74,000 of those jobs were in the professional and business services sector, which includes managers and technical workers, and is a big leap over the average monthly growth for this sector. In addition to this, healthcare added 70,000 jobs, retail added 45,000 jobs, and manufacturing added 23,000 jobs. Meanwhile, all social services and government positions combined added another 66,000 jobs.
More jobs equals more opportunity and better pay for American workers. David Lewis, an executive for the media franchise brand Wed Society, noted that the company has had to raise pay by up to 15% in the past two years in order to attract talented staff. He pointed out that while the number of applicants per job posting is up, it is primarily those who are already employed looking for more competitive pay and benefits than those who are unemployed looking to return to the workforce.
Some Ongoing Uncertainty
One peculiar point from the January report is the average number of hours Americans worked was actually down to 34.1 per week. This could mean that companies are cutting back hours as demand slows, common in the retail sector after the holiday season is over, or may be a result of hazardous winter weather impacting businesses.
The three things the American public may actually be concerned with, however, are: expenses, company layoffs, and, to a lesser extent, federal interest rates.
Lilly Willa, a teacher in Wyoming, certainly felt the rising pressure of higher rent prices and grocery bills. She elected to work three jobs over the summer while her children visited their grandparents in order to bolster her personal finances.
While the overall job market is indeed booming, some segments saw major layoffs in late 2023 and early 2024. Financial firms and big tech companies, including Google, Microsoft, and Salesforce, were the most notable of these. Job openings, however, significantly outmatched these layoffs resulting in large overall net positive growth.
While most Americans pay little or no attention to federal interest rates, they can have a negative impact on consumers. At the time of writing, the current federal rate was 5.25% to 5.5% – the highest it has been since July of 2007. While notching up rates is a measure to slow inflation, it can also negatively impact access to credit, discouraging citizens from securing mortgages to purchase homes and limiting business owners from expanding or starting new ventures.
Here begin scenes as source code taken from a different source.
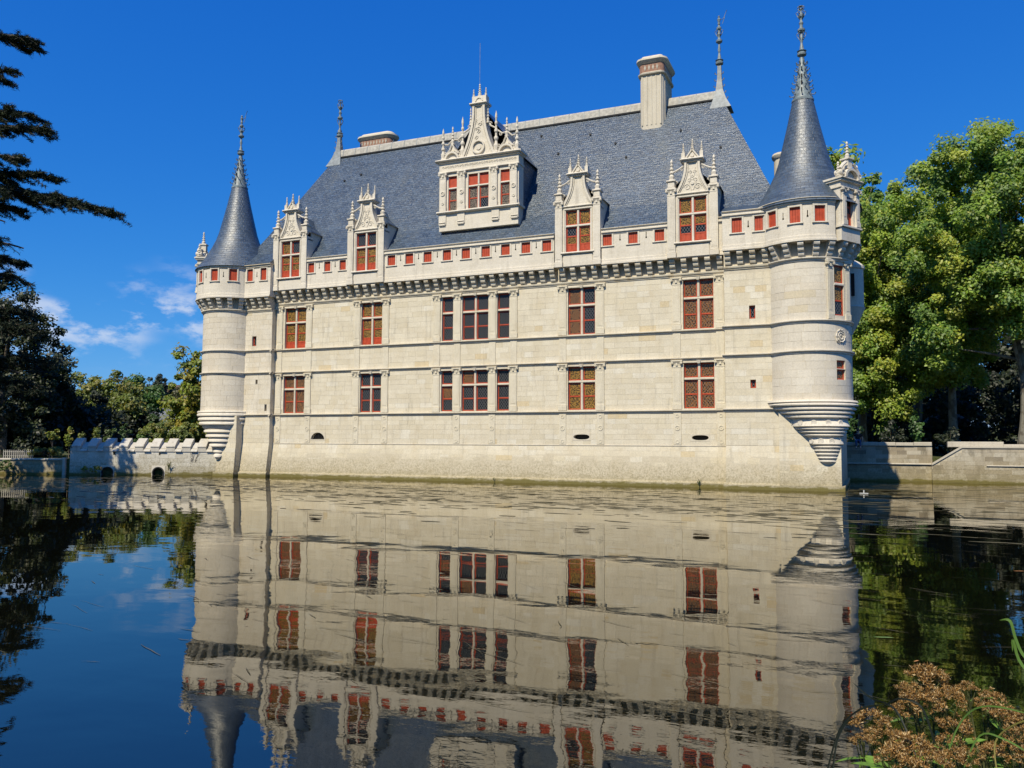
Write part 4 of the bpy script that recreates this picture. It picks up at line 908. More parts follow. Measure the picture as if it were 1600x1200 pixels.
def merl(m): m.run([(-.10, 1.98), (-.10, 2.04), (.22, 2.34), (.62, 2.60), (.75, 2.60), (.75, 1.9), (.0, 1.9)], 0, .62); m.run([(-.06, 1.66), (-.02, 1.66), (-.02, 1.96), (-.06, 1.96)], .02, .6)
def gapm(m): m.run([(-.14, 1.66), (-.14, 1.70), (.2, 2.04), (.62, 2.30), (.75, 2.30), (.75, 1.7), (-.0, 1.66)], 0, .46)
me_m, me_g = mesh_of('merlon', merl, 'coping_stone'), mesh_of('crenel_sill', gapm, 'coping_stone')
for i in range(9):
    put('merlon', me_m, cw, T @ T_(.12 + i * 1.1, 0, 0)); put('crenel_sill', me_g, cw, T @ T_(.12 + i * 1.1 + .63, 0, 0))
flush_stones([(list(STONES), 200)]); STONES.clear()
# left bank wall
f, L, T = wall_frame((-38.0, -8.4), (-29.6, -5.15))
lb = thing('bank_wall', 'low brown bank wall with a pale coping left of the crenellated wall', 'wall')
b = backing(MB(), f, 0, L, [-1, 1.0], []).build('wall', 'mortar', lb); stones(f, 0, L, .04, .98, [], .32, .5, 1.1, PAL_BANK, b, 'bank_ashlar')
MB(T).bbox(0, L, -.1, .4, 1.0, 1.14, .03).build('coping', 'grey_stone', lb); MB(T).bbox(L - .12, L + .1, -.14, .1, -.5, 1.2, .03).build('end_post', 'grey_stone', lb)
flush_stones([(list(STONES), 200)]); STONES.clear()
# right bank walls
rw = thing('bank_wall', 'long grey stone bank wall in the tower shadow, right of the castle', 'wall')
f, L, T = wall_frame((19.0, 14.1), (26.55, 13.95))
m = backing(MB(), f, 0, L, [-1, 2.5], []).build('wall', 'mortar', rw)
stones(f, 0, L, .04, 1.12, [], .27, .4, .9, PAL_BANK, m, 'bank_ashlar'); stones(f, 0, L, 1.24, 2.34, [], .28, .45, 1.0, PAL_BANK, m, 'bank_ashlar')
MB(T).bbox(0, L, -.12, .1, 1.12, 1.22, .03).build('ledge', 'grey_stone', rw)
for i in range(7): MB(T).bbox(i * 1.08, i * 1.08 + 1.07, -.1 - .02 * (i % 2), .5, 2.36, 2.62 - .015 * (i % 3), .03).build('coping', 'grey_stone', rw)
rw2 = thing('bank_wall', 'pale stone bank wall with a sloping end at the right edge', 'wall')
f, L, T = wall_frame((26.5, 13.55), (40.0, 14.0))
fo = lambda u, z, o: f(u, z, o)
m = MB(T); m.loft([[(0, y, -1), (L, y, -1), (L, y, 2.25), (1.75, y, 2.25), (0, y, 1.12)] for y in (0, .6)]); bw = m.build('wall', 'mortar', rw2)
n = 8
for k in range(n):
    z0, z1 = .04 + (2.24 - .04) * k / n, .04 + (2.24 - .04) * (k + 1) / n; u0 = max(0, (z1 - 1.12) / 1.13 * 1.75)
    stones(f, u0, L, z0, z1, [(3.0, L, 1.1, 1.14)], 1, .5, 1.1, PAL_BANK, bw, 'bank_ashlar')
MB(T).loft([[(a, -.08, b_), (a, .6, b_), (a, .6, b_ + .1), (a, -.08, b_ + .1)] for a, b_ in ((0, 1.12), (1.75, 2.25), (L, 2.25))]).build('coping', 'grey_stone', rw2)
MB(T).bbox(3.1, L, -.09, .05, 1.08, 1.16, .03).build('ledge', 'grey_stone', rw2)
MB(T).bbox(1.0, 4.2, .5, .9, 2.3, 2.66, .03).build('upper_coping', 'grey_stone', rw2); MB(T).bbox(4.2, L, .5, .9, 2.3, 2.5, .03).build('upper_coping', 'grey_stone', rw2)
flush_stones([([k for k in STONES if k[0] == m_], 150) for m_ in {k[0] for k in STONES}]); STONES.clear()

# ================================================================ foliage
def leaf_mesh(name, P, Nn, size, cols, aspect=.62, mat='leaf', twist=None, axis=None):
    """leaf faces: centres P, normals Nn, half length size"""
    n = len(P); Nn = Nn / np.maximum(1e-6, np.linalg.norm(Nn, axis=1, keepdims=True))
    a = RNG.normal(size=(n, 3)) if axis is None else axis; t = a - (a * Nn).sum(1, keepdims=True) * Nn; t /= np.maximum(1e-6, np.linalg.norm(t, axis=1, keepdims=True)); bt = np.cross(Nn, t)
    s = np.asarray(size).reshape(-1, 1); V = np.empty((n, 4, 3)); fold = Nn * s * .22
    V[:, 0] = P - t * s; V[:, 1] = P + bt * s * aspect + fold; V[:, 2] = P + t * s; V[:, 3] = P - bt * s * aspect + fold
    me = bpy.data.meshes.new(name); me.vertices.add(n * 4); me.vertices.foreach_set('co', V.astype('f').ravel())
    me.loops.add(n * 4); me.loops.foreach_set('vertex_index', np.arange(n * 4, dtype='i'))
    me.polygons.add(n); me.polygons.foreach_set('loop_start', np.arange(0, n * 4, 4, dtype='i')); me.polygons.foreach_set('loop_total', np.full(n, 4, 'i'))
    at = me.attributes.new('tint', 'FLOAT_COLOR', 'FACE'); at.data.foreach_set('color', np.concatenate([cols, np.ones((n, 1))], 1).astype('f').ravel())
    me.materials.append(M[mat]); me.update(); me.validate(); return me
def clump_leaves(cen, rad, per, up=.55, flat=.8):
    n = len(cen); k = np.repeat(np.arange(n), per); m_ = len(k)
    d = RNG.normal(size=(m_, 3)); d /= np.linalg.norm(d, axis=1, keepdims=True); r = rad[k][:, None] * (RNG.random((m_, 1)) ** .45) * RNG.uniform(.75, 1.15, (m_, 1))
    off = d * r; off[:, 2] *= flat; P = cen[k] + off; N_ = d * .55 + np.array([-.06, -.5, up]) + RNG.normal(size=(m_, 3)) * .42; return P, N_, k
def crown_clumps(ells, nc, inner=.35):
    w_ = np.array([e[3] * e[4] * e[5] for e in ells]) ** .7; ids = RNG.choice(len(ells), nc, p=w_ / w_.sum()); d = RNG.normal(size=(nc, 3)); d /= np.linalg.norm(d, axis=1, keepdims=True)
    r = np.where(RNG.random(nc) < inner, RNG.uniform(.2, .75, nc), RNG.uniform(.72, 1.10, nc))[:, None]; E_ = np.array(ells)[ids]; return E_[:, :3] + d * r * E_[:, 3:6]
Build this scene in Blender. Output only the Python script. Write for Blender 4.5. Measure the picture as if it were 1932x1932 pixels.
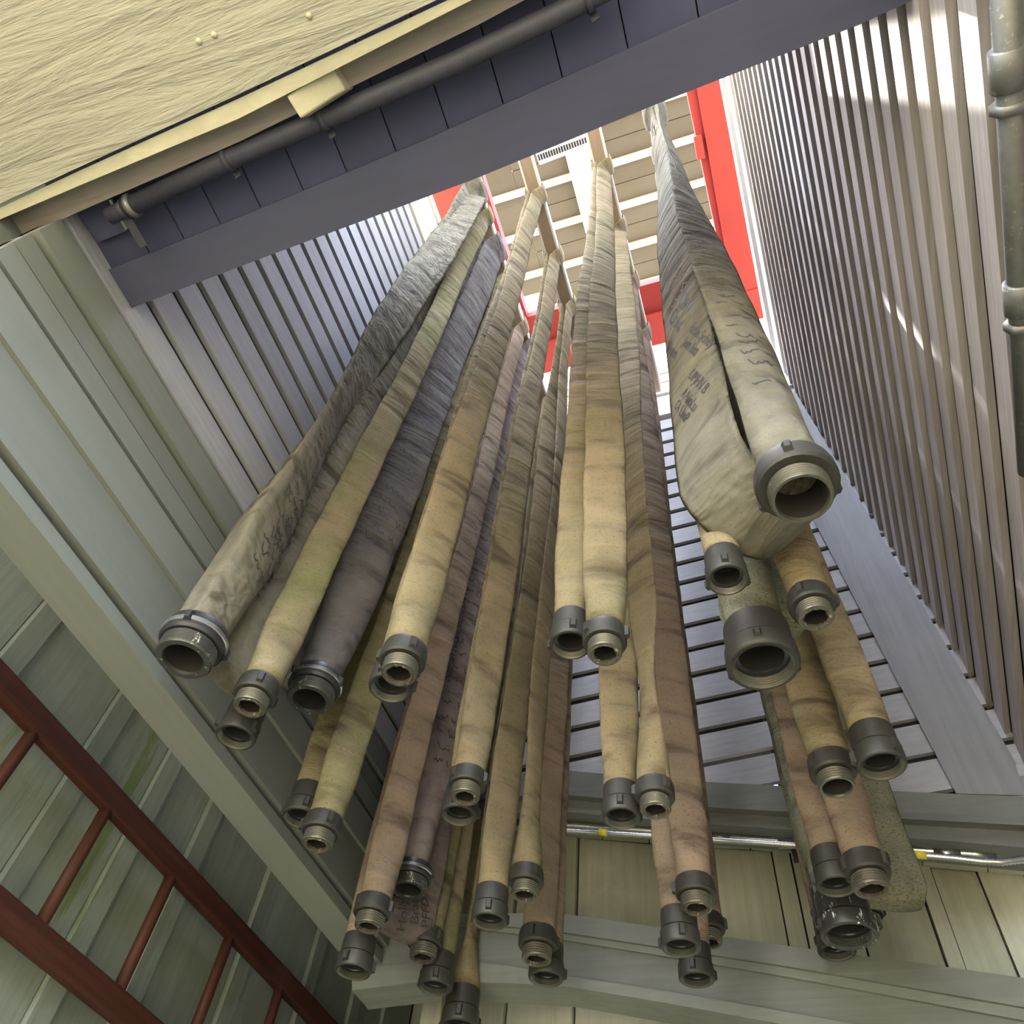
import bpy, bmesh, math, random
from mathutils import Vector, Matrix
random.seed(7)
C = bpy.context.scene
COL = C.collection
for o in list(bpy.data.objects): bpy.data.objects.remove(o)

# ------------------------------------------------------------------ camera, sky, sun, exposure
H = 5.0                 # height of the hose rack above the camera, in metres
EYE = 1.6
M3 = Matrix(((0.94813522, 0.19910117, 0.24778686),
             (0.30439301, -0.79326139, -0.52733412),
             (0.09156691, 0.57540864, -0.81272406)))
F_PX = 1500.0
cam = bpy.data.cameras.new('camera'); camo = bpy.data.objects.new('camera', cam); COL.objects.link(camo)
camo.matrix_world = Matrix.Translation((0, 0, EYE)) @ M3.to_4x4()
cam.sensor_width = 36.0; cam.sensor_fit = 'HORIZONTAL'; cam.lens = 36.0 * F_PX / 1932.0
cam.clip_start = 0.02; cam.clip_end = 500
C.camera = camo
C.view_settings.view_transform = 'Standard'; C.view_settings.look = 'None'
C.view_settings.gamma = 1.0; C.view_settings.use_curve_mapping = False
C.view_settings.exposure = 1.1
SUN_EL = math.radians(70); SUN_AZ = math.radians(180)     # direction the sun stands in, from +x counter-clockwise
sun_dir = Vector((math.cos(SUN_EL) * math.cos(SUN_AZ), math.cos(SUN_EL) * math.sin(SUN_AZ), math.sin(SUN_EL)))
w = bpy.data.worlds.new('world'); C.world = w; w.use_nodes = True
nt = w.node_tree; bg = nt.nodes['Background']
sky = nt.nodes.new('ShaderNodeTexSky'); sky.sky_type = 'NISHITA'; sky.sun_disc = False
sky.sun_elevation = SUN_EL; sky.sun_rotation = math.pi / 2 - SUN_AZ; sky.air_density = 1.0; sky.dust_density = 2.0
hs = nt.nodes.new('ShaderNodeHueSaturation'); hs.inputs['Saturation'].default_value = 0.5
nt.links.new(sky.outputs[0], hs.inputs['Color']); nt.links.new(hs.outputs[0], bg.inputs[0]); bg.inputs[1].default_value = 1.7
sl = bpy.data.lights.new('sun', 'SUN'); sl.energy = 9.5; sl.angle = math.radians(0.3); sl.color = (1.0, 0.95, 0.86)
so = bpy.data.objects.new('sun', sl); COL.objects.link(so)
so.rotation_euler = sun_dir.to_track_quat('Z', 'Y').to_euler()

# ------------------------------------------------------------------ helpers
def Wp(x, y, z): return Vector((H * x, H * y, EYE + H * z))
def ray(px, py): return M3 @ Vector(((px - 966) / F_PX, -(py - 966) / F_PX, -1.0))
def at(px, py, axis, val):
    """point where the line of sight through a photo position meets the plane axis = val (rack heights)"""
    r = ray(px, py); s = val / r[axis]
    return Wp(r.x * s, r.y * s, r.z * s)
def at_h(px, py, axis, val):
    r = ray(px, py); s = val / r[axis]
    return r * s
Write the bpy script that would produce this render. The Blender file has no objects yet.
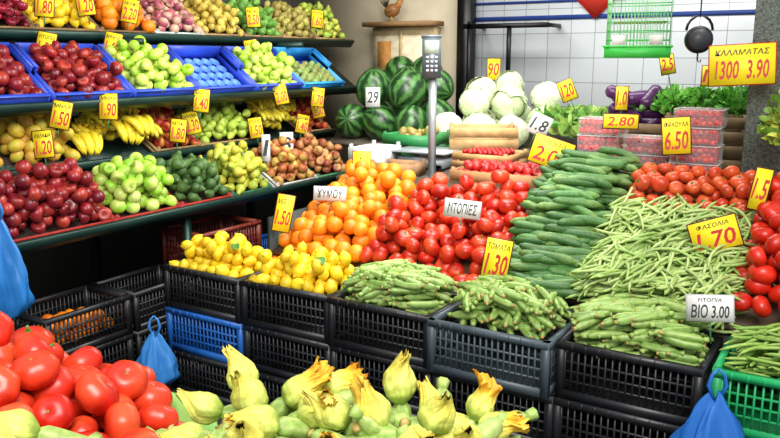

The Disconnect for Americans
If the economy and the job market are truly performing spectacularly, why are Americans not feeling more optimistic? The simple answer is that rising costs continue to eclipse wage growth and cost saving measures, forcing many Americans to work longer hours or multiple jobs.
Lilly Willa, the school teacher in Wyoming, worked six weeks with just two days off.
Garth Wessell, owner and operator of a tattoo shop, relocated to Washington state when his wife got a job there, and their monthly bills doubled. With the cost of opening a new shop and rising supply costs, he doesn’t expect to see a return on his new store for five years.
Conclusion
While the massive, unavoidable recession experts and economists predicted was indeed avoided, and job growth is exceeding all expectations, many Americans are still struggling to feel optimistic about their personal finances.
This shouldn’t be a surprise.
Near the end of 2023, the national average rent was close to $1400 while 21 states currently have a minimum wage below $10 per hour. Meaning a full-time employee could be earning less than $1600 per month and that’s before any taxes, withholdings, or benefits are subtracted.
The recent economic success of the United States is incredible, but it appears the effects of such an upward surge are taking a little while to be felt by everyone in the market.